[begin Exercise inputs]

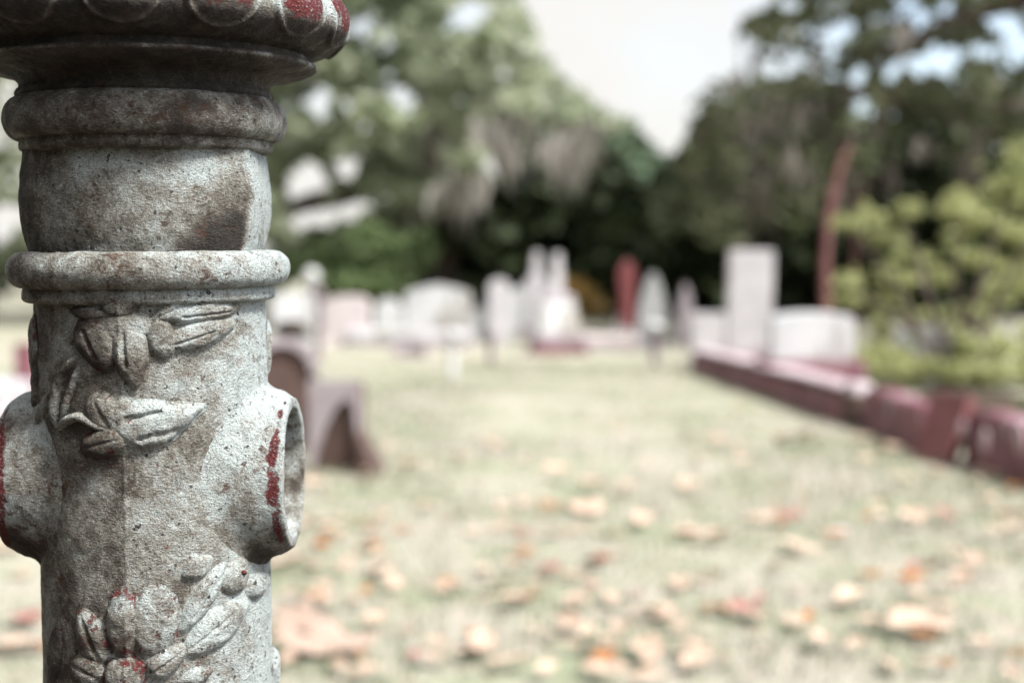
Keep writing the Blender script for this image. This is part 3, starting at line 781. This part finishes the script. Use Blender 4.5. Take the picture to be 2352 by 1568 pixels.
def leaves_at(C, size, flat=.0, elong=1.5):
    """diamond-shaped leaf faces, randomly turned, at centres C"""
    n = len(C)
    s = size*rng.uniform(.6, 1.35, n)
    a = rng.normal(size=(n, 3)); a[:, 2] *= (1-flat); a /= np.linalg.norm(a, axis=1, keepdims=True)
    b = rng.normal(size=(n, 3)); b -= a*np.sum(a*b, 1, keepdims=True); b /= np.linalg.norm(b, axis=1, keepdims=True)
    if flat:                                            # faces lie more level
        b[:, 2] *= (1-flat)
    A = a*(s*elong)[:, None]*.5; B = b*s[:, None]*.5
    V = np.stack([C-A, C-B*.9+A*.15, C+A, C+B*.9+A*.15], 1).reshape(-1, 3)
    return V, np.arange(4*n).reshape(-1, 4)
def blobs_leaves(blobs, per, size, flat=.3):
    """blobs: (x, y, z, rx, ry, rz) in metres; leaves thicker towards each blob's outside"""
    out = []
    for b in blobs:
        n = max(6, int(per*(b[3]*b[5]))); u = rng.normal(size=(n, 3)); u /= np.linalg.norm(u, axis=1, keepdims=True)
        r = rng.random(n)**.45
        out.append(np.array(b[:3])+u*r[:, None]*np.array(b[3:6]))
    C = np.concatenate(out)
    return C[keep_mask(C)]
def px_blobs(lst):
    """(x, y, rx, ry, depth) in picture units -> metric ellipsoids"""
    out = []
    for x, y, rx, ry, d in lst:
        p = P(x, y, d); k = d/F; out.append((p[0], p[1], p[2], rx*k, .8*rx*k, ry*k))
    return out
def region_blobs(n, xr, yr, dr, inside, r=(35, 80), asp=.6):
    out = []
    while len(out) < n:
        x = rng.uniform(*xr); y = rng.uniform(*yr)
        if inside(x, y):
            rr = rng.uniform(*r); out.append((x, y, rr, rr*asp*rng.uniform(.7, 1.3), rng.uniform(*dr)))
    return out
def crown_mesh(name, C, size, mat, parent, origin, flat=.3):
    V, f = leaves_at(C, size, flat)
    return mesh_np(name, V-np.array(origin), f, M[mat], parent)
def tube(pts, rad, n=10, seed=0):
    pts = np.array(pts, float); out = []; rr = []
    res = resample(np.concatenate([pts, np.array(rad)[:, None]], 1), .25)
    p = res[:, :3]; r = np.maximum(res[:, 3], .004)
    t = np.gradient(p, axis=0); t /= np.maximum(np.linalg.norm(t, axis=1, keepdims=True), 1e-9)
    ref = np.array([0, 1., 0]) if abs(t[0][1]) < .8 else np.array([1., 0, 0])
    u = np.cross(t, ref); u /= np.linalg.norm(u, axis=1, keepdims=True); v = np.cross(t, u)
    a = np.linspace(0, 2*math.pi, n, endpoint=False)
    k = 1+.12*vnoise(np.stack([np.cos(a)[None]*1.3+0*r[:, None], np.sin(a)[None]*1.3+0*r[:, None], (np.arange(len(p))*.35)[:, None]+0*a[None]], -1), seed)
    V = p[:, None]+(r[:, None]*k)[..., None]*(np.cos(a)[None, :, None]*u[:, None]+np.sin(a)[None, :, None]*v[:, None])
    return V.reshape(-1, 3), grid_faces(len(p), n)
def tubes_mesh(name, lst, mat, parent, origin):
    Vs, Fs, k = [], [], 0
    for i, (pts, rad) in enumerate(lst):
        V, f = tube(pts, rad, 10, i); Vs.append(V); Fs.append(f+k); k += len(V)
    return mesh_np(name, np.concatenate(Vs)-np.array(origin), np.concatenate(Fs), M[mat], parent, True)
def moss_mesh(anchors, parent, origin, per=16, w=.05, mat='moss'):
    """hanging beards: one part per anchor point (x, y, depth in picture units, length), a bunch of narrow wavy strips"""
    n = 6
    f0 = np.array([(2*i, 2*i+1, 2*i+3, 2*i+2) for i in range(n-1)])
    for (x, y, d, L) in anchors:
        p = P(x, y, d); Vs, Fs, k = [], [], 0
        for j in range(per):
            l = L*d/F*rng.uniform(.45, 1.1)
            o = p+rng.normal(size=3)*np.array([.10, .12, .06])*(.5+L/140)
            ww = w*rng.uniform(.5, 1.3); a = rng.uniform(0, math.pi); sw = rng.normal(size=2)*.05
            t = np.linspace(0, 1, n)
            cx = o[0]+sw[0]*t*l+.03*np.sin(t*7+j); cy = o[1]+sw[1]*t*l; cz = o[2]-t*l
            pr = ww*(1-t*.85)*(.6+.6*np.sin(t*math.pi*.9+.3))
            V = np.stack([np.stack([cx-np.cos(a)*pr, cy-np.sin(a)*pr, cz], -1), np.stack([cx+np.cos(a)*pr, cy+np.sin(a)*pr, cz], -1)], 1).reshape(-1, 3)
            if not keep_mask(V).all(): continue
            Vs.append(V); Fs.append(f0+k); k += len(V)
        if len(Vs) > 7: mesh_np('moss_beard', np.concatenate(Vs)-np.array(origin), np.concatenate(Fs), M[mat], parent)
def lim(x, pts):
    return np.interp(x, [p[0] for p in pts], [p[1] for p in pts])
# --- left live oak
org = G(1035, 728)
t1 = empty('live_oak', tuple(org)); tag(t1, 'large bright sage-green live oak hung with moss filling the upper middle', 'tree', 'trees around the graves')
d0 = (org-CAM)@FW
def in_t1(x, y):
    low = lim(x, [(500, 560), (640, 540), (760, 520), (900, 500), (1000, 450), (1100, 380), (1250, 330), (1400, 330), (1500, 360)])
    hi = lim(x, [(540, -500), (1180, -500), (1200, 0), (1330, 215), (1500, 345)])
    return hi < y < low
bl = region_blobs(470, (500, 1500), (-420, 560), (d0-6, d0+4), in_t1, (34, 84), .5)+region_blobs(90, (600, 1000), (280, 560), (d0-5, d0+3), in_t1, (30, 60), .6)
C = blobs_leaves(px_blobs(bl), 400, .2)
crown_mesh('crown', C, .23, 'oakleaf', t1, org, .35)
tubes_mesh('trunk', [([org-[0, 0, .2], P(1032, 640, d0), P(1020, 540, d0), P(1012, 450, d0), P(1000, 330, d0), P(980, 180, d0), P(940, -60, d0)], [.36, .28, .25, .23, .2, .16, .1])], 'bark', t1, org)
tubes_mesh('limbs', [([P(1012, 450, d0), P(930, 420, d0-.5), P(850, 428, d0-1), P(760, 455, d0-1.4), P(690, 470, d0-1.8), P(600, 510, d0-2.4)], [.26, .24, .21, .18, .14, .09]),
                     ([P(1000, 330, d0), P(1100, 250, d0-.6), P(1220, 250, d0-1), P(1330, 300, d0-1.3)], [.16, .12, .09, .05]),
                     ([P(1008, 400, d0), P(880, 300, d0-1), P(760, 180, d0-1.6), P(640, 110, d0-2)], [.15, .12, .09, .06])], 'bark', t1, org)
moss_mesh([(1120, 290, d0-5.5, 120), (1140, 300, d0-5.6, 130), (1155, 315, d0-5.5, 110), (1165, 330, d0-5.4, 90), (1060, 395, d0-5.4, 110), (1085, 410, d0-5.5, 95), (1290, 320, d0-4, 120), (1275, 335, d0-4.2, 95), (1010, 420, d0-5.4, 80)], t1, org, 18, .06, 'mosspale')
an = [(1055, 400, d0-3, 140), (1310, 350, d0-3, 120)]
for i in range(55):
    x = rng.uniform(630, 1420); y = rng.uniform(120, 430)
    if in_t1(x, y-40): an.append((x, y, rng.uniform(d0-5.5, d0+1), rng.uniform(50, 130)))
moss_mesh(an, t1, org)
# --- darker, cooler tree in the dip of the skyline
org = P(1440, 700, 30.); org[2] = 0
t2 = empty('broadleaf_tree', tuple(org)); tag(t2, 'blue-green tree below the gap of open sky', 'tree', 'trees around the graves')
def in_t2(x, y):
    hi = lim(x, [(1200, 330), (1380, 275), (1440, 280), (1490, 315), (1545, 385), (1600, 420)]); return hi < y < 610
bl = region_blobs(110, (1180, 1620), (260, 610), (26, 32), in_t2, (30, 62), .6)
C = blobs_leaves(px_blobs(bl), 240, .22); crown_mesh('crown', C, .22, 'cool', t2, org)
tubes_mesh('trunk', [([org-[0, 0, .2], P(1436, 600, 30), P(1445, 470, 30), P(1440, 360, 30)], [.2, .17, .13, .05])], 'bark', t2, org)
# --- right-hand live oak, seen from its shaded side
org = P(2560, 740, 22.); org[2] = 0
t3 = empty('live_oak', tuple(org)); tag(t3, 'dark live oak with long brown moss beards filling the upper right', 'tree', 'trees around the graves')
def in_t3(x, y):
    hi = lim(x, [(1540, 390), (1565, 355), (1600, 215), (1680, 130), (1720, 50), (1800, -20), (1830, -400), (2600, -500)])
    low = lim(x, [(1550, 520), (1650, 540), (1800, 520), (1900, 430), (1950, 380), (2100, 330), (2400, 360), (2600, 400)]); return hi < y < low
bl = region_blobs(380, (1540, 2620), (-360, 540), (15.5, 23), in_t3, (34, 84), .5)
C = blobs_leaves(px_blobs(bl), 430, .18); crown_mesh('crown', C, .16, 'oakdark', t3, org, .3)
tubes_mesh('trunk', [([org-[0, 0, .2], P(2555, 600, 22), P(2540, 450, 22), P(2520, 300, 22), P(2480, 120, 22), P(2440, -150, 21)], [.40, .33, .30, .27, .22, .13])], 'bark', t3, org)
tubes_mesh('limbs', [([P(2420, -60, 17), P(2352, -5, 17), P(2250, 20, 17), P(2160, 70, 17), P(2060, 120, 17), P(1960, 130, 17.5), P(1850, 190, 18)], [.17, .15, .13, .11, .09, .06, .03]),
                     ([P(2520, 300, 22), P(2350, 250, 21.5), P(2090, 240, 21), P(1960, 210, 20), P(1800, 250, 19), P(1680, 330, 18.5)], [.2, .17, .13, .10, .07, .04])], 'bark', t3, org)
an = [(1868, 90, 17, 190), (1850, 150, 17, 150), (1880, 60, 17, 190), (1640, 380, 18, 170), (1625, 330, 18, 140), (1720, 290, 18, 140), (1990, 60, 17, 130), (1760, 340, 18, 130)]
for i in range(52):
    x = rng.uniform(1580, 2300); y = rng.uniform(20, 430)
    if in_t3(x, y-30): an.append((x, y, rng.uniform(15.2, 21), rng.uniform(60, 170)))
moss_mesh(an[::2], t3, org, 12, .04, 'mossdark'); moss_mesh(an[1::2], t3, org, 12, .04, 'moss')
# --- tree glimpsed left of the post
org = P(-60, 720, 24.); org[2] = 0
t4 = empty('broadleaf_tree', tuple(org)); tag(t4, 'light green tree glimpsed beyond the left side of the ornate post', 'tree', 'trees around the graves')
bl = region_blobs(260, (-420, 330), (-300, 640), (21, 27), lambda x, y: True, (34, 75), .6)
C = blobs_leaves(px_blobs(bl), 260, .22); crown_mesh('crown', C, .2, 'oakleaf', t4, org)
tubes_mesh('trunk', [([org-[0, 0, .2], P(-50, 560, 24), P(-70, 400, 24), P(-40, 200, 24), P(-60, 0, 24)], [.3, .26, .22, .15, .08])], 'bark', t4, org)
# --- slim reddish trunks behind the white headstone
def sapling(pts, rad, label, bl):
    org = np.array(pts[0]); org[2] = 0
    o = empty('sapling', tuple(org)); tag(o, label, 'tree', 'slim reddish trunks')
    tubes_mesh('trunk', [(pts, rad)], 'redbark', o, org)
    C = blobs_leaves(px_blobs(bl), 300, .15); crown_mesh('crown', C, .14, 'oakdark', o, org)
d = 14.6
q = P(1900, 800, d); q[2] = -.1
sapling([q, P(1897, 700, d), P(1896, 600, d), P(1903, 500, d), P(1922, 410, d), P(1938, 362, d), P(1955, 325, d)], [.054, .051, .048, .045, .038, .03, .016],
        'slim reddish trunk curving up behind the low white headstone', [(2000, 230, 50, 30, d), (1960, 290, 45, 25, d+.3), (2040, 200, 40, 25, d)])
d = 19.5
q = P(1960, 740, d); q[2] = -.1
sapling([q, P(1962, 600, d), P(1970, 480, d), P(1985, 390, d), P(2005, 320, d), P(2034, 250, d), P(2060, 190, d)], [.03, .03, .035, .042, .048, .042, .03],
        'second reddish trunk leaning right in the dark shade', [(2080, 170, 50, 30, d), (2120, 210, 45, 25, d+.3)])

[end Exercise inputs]
[begin Exercise inputs]

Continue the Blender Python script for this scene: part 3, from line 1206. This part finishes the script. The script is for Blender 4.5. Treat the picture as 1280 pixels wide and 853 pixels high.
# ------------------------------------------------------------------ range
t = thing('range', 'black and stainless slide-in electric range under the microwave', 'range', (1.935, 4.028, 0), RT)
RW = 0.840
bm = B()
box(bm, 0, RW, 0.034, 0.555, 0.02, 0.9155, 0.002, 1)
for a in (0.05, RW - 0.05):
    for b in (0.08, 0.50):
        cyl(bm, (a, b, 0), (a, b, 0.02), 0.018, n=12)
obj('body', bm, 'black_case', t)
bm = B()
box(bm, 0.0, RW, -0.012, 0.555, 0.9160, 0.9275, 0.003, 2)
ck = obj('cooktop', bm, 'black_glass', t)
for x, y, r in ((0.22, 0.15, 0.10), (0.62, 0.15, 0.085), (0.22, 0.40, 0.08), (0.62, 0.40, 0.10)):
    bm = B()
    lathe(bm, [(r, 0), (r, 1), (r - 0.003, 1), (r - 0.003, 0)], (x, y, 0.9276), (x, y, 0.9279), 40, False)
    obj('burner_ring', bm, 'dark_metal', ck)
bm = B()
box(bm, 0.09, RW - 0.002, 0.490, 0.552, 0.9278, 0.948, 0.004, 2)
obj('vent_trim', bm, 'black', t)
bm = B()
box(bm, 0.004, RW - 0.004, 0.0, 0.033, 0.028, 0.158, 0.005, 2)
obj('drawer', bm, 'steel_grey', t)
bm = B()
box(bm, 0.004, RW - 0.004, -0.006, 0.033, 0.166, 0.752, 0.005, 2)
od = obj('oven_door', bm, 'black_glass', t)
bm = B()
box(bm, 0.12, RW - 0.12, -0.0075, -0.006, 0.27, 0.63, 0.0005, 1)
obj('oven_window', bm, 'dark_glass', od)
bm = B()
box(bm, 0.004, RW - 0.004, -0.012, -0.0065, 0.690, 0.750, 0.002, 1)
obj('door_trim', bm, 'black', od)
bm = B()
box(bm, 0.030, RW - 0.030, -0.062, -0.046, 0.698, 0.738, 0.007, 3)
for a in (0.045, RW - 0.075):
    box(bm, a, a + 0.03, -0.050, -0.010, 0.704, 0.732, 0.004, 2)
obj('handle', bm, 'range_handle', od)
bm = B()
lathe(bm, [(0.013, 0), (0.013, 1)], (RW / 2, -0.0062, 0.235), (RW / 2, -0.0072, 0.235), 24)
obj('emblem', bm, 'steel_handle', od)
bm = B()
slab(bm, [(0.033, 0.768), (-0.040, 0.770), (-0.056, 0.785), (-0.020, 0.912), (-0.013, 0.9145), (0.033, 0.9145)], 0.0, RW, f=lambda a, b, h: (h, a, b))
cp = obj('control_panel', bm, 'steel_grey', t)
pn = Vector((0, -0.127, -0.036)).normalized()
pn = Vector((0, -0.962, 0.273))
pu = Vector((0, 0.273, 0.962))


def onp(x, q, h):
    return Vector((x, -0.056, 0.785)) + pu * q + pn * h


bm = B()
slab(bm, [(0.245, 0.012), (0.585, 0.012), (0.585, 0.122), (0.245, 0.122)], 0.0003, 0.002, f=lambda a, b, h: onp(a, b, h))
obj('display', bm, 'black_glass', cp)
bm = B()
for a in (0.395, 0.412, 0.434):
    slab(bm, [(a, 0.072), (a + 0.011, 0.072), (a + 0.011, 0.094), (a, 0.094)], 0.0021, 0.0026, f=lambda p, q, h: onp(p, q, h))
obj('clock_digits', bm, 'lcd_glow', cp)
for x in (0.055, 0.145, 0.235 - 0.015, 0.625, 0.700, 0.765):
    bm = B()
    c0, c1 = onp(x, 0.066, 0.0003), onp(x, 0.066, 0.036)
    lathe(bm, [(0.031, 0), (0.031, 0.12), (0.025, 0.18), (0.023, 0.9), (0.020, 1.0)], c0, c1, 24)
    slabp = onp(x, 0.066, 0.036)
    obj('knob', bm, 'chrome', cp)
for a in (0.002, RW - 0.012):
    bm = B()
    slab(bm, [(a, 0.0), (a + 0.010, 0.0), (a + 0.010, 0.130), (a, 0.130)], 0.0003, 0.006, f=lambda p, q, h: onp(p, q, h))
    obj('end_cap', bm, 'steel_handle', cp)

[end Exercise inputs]

● **Aim**: Note each line of the entries that has "from" in it, and copy those lines.

● **Reply**:
# --- right-hand live oak, seen from its shaded side
Continue the Blender Python script for this scene: part 3, from line 1206. This part finishes the script. The script is for Blender 4.5. Treat the picture as 1280 pixels wide and 853 pixels high.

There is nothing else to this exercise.